21 August 2008
tell your friends...
Words by Kyle Smith // Illustration by Lindsay Preston
These Wolf Parade guys have crazy similar voices. Take that as a run-on or a descriptive clause. I don’t think it matters.
The virgin listener (or non-blogger, rather) might think the combined voices of Dan Boeckner and Spencer Krug to be one of a single crazy-sounding person. Whatever nuances between them tend to come out in their songwriting: Krug, deceptively clean-cut, tends toward strange fits of beauty in both lyrics and orchestration: “You held your cap in the air and called it a guitar” he gasps on “Kissing the Beehive” before an epic crash that then leads to some frenzied guitar work that seems to borrow from both Tool (chugging little arpeggios) and Roxy Music.

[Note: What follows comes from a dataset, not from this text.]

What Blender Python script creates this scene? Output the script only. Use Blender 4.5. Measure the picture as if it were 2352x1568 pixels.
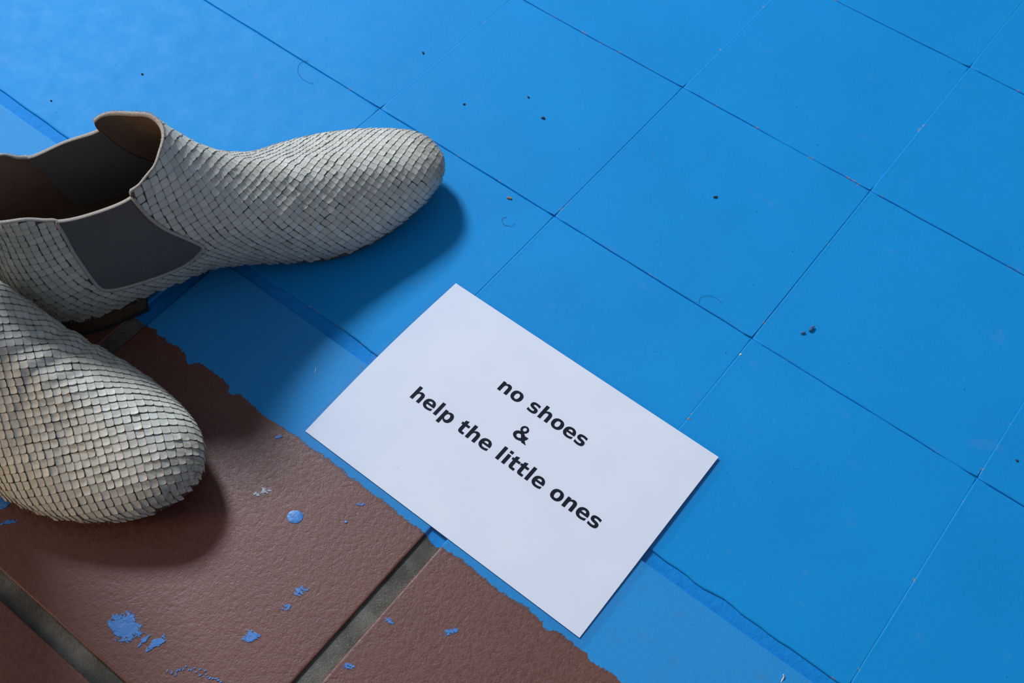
import bpy, math, random
import numpy as np
from mathutils import Matrix, Vector

# ---------------------------------------------------------------- scene frame
# metres; X and Y run along the joints of the tile floor, Z is up
for o in list(bpy.data.objects): bpy.data.objects.remove(o)
scene = bpy.context.scene
C = scene.collection
rng = np.random.default_rng(7)
random.seed(7)

# ---------------------------------------------------------------- camera
cam_d = bpy.data.cameras.new('camera'); cam = bpy.data.objects.new('camera', cam_d); C.objects.link(cam)
CAMROT = [[0.78912, -0.528178, 0.313558], [0.613134, 0.646715, -0.453681], [0.036841, 0.550262, 0.834179]]
m = Matrix(CAMROT).to_4x4(); m.translation = Vector((0.44575, -0.44983, 0.63748)); cam.matrix_world = m
cam_d.sensor_width = 36.0; cam_d.lens = 40.822; cam_d.clip_start = 0.01
cam_d.dof.use_dof = True; cam_d.dof.focus_distance = 0.74; cam_d.dof.aperture_fstop = 26.0
scene.camera = cam

# ---------------------------------------------------------------- world, lights, exposure
scene.view_settings.view_transform = 'Standard'; scene.view_settings.look = 'None'
scene.view_settings.gamma = 1.0; scene.view_settings.exposure = 0.0
scene.view_settings.use_curve_mapping = False
world = bpy.data.worlds.new('world'); scene.world = world; world.use_nodes = True
bg = world.node_tree.nodes['Background']; bg.inputs[0].default_value = (0.55, 0.66, 0.90, 1); bg.inputs[1].default_value = 0.31

def area(name, loc, target, sx, sy, power, col):
    d = bpy.data.lights.new(name, 'AREA'); d.shape = 'RECTANGLE'; d.size = sx; d.size_y = sy
    d.energy = power; d.color = col
    o = bpy.data.objects.new(name, d); C.objects.link(o); o.location = loc
    o.rotation_euler = (Vector(target) - Vector(loc)).to_track_quat('-Z', 'Y').to_euler()
    return o
area('window_light', (-2.42, 0.92, 2.42), (0.1, -0.15, 0), 0.62, 0.66, 152, (0.78, 0.86, 1.0))
area('room_lamp', (-1.05, -1.75, 0.60), (-0.05, -0.3, 0.03), 0.5, 0.5, 14.0, (1.0, 0.70, 0.38))

# ---------------------------------------------------------------- helpers
def link(o, parent=None):
    C.objects.link(o)
    if parent is not None: o.parent = parent
    return o
def mesh_obj(name, verts, faces, mat=None, parent=None, smooth=True, mats=None, midx=None):
    me = bpy.data.meshes.new(name)
    me.from_pydata([tuple(v) for v in np.asarray(verts, float).tolist()], [], [tuple(f) for f in (faces.tolist() if hasattr(faces, 'tolist') else faces)])
    if mats:
        for q in mats: me.materials.append(q)
        me.polygons.foreach_set('material_index', np.asarray(midx, np.int32))
    elif mat: me.materials.append(mat)
    sm = np.asarray(smooth)
    me.polygons.foreach_set('use_smooth', np.full(len(me.polygons), bool(smooth)) if sm.ndim == 0 else sm)
    me.update()
    return link(bpy.data.objects.new(name, me), parent)
def tag(o, label=None, cat=None, group=None, kind=None):
    if label: o['label'] = label
    if cat: o['category'] = cat
    if group: o['group'] = group
    if kind: o['kind'] = kind
    return o
def empty(name, loc=(0, 0, 0), rz=0.0):
    o = bpy.data.objects.new(name, None); o.empty_display_size = 0.02; link(o)
    o.location = loc; o.rotation_euler = (0, 0, rz); return o
def attr(o, name, vals):
    a = o.data.attributes.new(name, 'FLOAT', 'POINT'); a.data.foreach_set('value', np.asarray(vals, np.float32))

class NT:
    """small node-graph writer"""
    def __init__(s, name):
        s.m = bpy.data.materials.new(name); s.m.use_nodes = True; s.t = s.m.node_tree
        s.b = s.t.nodes['Principled BSDF']; s.out = s.t.nodes['Material Output']
    def n(s, typ, **kw):
        q = s.t.nodes.new(typ)
        for k, v in kw.items():
            if isinstance(k, str) and hasattr(q, k): setattr(q, k, v)
        return q
    def l(s, a, b): s.t.links.new(a, b); return b
    def val(s, sock, v):
        if hasattr(v, 'is_linked') or isinstance(v, bpy.types.NodeSocket): s.l(v, sock)
        else: sock.default_value = v
    def math(s, op, a, b=0.0, c=None, clamp=False):
        q = s.n('ShaderNodeMath', operation=op); q.use_clamp = clamp
        s.val(q.inputs[0], a); s.val(q.inputs[1], b)
        if c is not None: s.val(q.inputs[2], c)
        return q.outputs[0]
    def noise(s, vec, scale, detail=2.0, rough=0.5, dist=0.0):
        q = s.n('ShaderNodeTexNoise'); q.inputs['Scale'].default_value = scale; q.inputs['Detail'].default_value = detail
        q.inputs['Roughness'].default_value = rough; q.inputs['Distortion'].default_value = dist
        if vec is not None: s.l(vec, q.inputs['Vector'])
        return q.outputs[0]
    def ramp(s, f, a, b, lo=0.0, hi=1.0):
        q = s.n('ShaderNodeMapRange'); q.clamp = True
        s.val(q.inputs[0], f); q.inputs[1].default_value = a; q.inputs[2].default_value = b
        s.val(q.inputs[3], lo); s.val(q.inputs[4], hi); return q.outputs[0]
    def mix(s, f, a, b):
        q = s.n('ShaderNodeMix', data_type='RGBA')
        s.val(q.inputs[0], f)
        for sock, v in ((q.inputs[6], a), (q.inputs[7], b)):
            if isinstance(v, bpy.types.NodeSocket): s.l(v, sock)
            else: sock.default_value = (*v, 1)
        return q.outputs[2]
    def pos(s): return s.n('ShaderNodeNewGeometry').outputs['Position']
    def obj(s): return s.n('ShaderNodeTexCoord').outputs['Object']
    def attr(s, name):
        q = s.n('ShaderNodeAttribute'); q.attribute_name = name; return q.outputs['Fac']
    def rand(s): return s.n('ShaderNodeObjectInfo').outputs['Random']
    def bump(s, h, strength, dist, prev=None):
        q = s.n('ShaderNodeBump'); s.val(q.inputs['Strength'], strength); q.inputs['Distance'].default_value = dist
        s.l(h, q.inputs['Height'])
        if prev is not None: s.l(prev, q.inputs['Normal'])
        return q.outputs[0]
    def scale(s, vec, v):
        q = s.n('ShaderNodeMapping'); s.l(vec, q.inputs[0]); q.inputs['Scale'].default_value = v; return q.outputs[0]
    def done(s, col=None, rough=None, normal=None, spec=None, **kw):
        b = s.b
        if col is not None:
            if isinstance(col, bpy.types.NodeSocket): s.l(col, b.inputs['Base Color'])
            else: b.inputs['Base Color'].default_value = (*col, 1)
        if rough is not None: s.val(b.inputs['Roughness'], rough)
        if normal is not None: s.l(normal, b.inputs['Normal'])
        if spec is not None: b.inputs['Specular IOR Level'].default_value = spec
        return s.m

BLUE = (0.012, 0.205, 0.62)
def blue_paint(t, P):
    """colour, roughness and bump height of the blue floor paint"""
    big = t.noise(P, 9.0, 3.0, 0.55); mid = t.noise(P, 60.0, 3.0, 0.6)
    col = t.mix(t.ramp(big, 0.3, 0.7), (0.002, 0.262, 0.595), (0.003, 0.290, 0.65))
    # rubbed greyish scuffs, stretched along the direction of walking
    sc = t.noise(t.scale(P, (26.0, 60.0, 26.0)), 1.0, 4.0, 0.65, 0.6)
    col = t.mix(t.math('MULTIPLY', t.ramp(sc, 0.63, 0.78), 0.28), col, (0.10, 0.24, 0.52))
    # specks of grit trodden into the paint
    v = t.n('ShaderNodeTexVoronoi'); v.inputs['Scale'].default_value = 110.0; t.l(P, v.inputs['Vector'])
    gate = t.noise(P, 31.0, 1.0)
    col = t.mix(t.math('MULTIPLY', t.ramp(t.noise(P, 1300.0, 2.0, 0.7), 0.35, 0.75), 0.20), col, (0.03, 0.16, 0.40))
    speck = t.math('MULTIPLY', t.ramp(v.outputs['Distance'], 0.035, 0.06, 1.0, 0.0), t.ramp(gate, 0.56, 0.62))
    col = t.mix(t.math('MULTIPLY', speck, 0.75), col, (0.01, 0.05, 0.12))
    rough = t.ramp(mid, 0.3, 0.7, 0.54, 0.64)
    fine = t.noise(P, 900.0, 2.0, 0.6); orange = t.noise(P, 260.0, 2.0, 0.5)
    h = t.math('ADD', t.math('MULTIPLY', fine, 0.35), t.math('MULTIPLY', orange, 0.65))
    return col, rough, h

def painted_mask(t, P):
    """1 where the brush reached, 0 on bare floor: a hand-cut edge running along X at Y = -0.242"""
    sp = t.n('ShaderNodeSeparateXYZ'); t.l(P, sp.inputs[0]); x, y = sp.outputs[0], sp.outputs[1]
    fc = t.n('ShaderNodeFloatCurve'); cu = fc.mapping.curves[0]
    edge = [(-0.05, -2466), (-0.02, -2440), (0.0059, -2449), (0.0134, -2452), (0.0225, -2437), (0.0250, -2456), (0.0286, -2441), (0.0335, -2453), (0.0426, -2440), (0.0519, -2463), (0.0575, -2483), (0.0592, -2449), (0.0659, -2434), (0.0781, -2432), (0.0877, -2438),
            (0.0938, -2484), (0.0965, -2442), (0.105, -2446), (0.1107, -2448), (0.1183, -2459), (0.1266, -2456), (0.1339, -2443), (0.1412, -2441), (0.15, -2433), (0.1577, -2437), (0.1701, -2426), (0.1831, -2431), (0.1940, -2433), (0.2061, -2431), (0.2174, -2425),
            (0.226, -2433), (0.2334, -2443), (0.2485, -2430), (0.2590, -2451), (0.2620, -2441), (0.2736, -2432), (0.2831, -2428), (0.2956, -2434), (0.3122, -2437), (0.322, -2422), (0.3372, -2432), (0.3410, -2460), (0.3446, -2431), (0.3563, -2422), (0.3688, -2427), (0.3718, -2444), (0.3844, -2428), (0.3904, -2434), (0.45, -2440)]
    while len(cu.points) < len(edge): cu.points.new(0.5, 0.5)
    for p_, (ex, ey) in zip(cu.points, edge): p_.location = ((ex + 0.05) / 0.5, (ey * 1e-4 + 0.25) / 0.02); p_.handle_type = 'AUTO'
    fc.mapping.update()
    t.val(fc.inputs['Value'], t.ramp(x, -0.05, 0.45))
    base = t.math('MULTIPLY_ADD', fc.outputs[0], 0.02, -0.25)
    n1 = t.noise(P, 220.0, 3.0, 0.65); n2 = t.noise(t.scale(P, (700.0, 700.0, 700.0)), 1.0, 4.0, 0.75)
    e = t.math('ADD', base, t.math('MULTIPLY', t.math('SUBTRACT', n1, 0.5), 0.0038))
    e = t.math('ADD', e, t.math('MULTIPLY', t.math('SUBTRACT', n2, 0.5), 0.0046))
    return t.ramp(t.math('SUBTRACT', y, e), -0.00012, 0.00012)

def mat_blue():
    t = NT('blue_floor_paint'); P = t.pos(); col, rough, h = blue_paint(t, P)
    # where the tile rims are worn the terracotta shows through
    chip = t.math('MULTIPLY', t.attr('rim'), t.ramp(t.noise(P, 75.0, 4.0, 0.6), 0.60, 0.66))
    chip = t.math('MULTIPLY', chip, t.ramp(t.noise(P, 420.0, 2.0), 0.45, 0.55))
    col = t.mix(t.math('MULTIPLY', chip, 0.8), col, (0.36, 0.24, 0.20))
    nb = t.bump(h, 0.45, 0.0004); nb = t.bump(t.noise(P, 14.0, 2.0), 0.25, 0.004, nb)
    return t.done(col, rough, nb, 0.15)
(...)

Boeckner, despite looking near-death every time I’ve seen him perform, tends to write warmer, more conventional songs. A first run-thru of At Mount Zoomer sees “Language City” as an immediate highlight: a driving drum and the echo of power chords that we’re so conditioned to know as signals of greatness to come.
It’s the way that Boeckner’s voice nearly cracks, though: “Language city is a bad, old place — we all kn_ow!_” His passion—for what?—is unimportant; it’s the only thing that pulls me through these songs.
I make no claims to ever understanding what’s so inviting about Wolf Parade, just that I’m compelled to listen to these songs over and over again.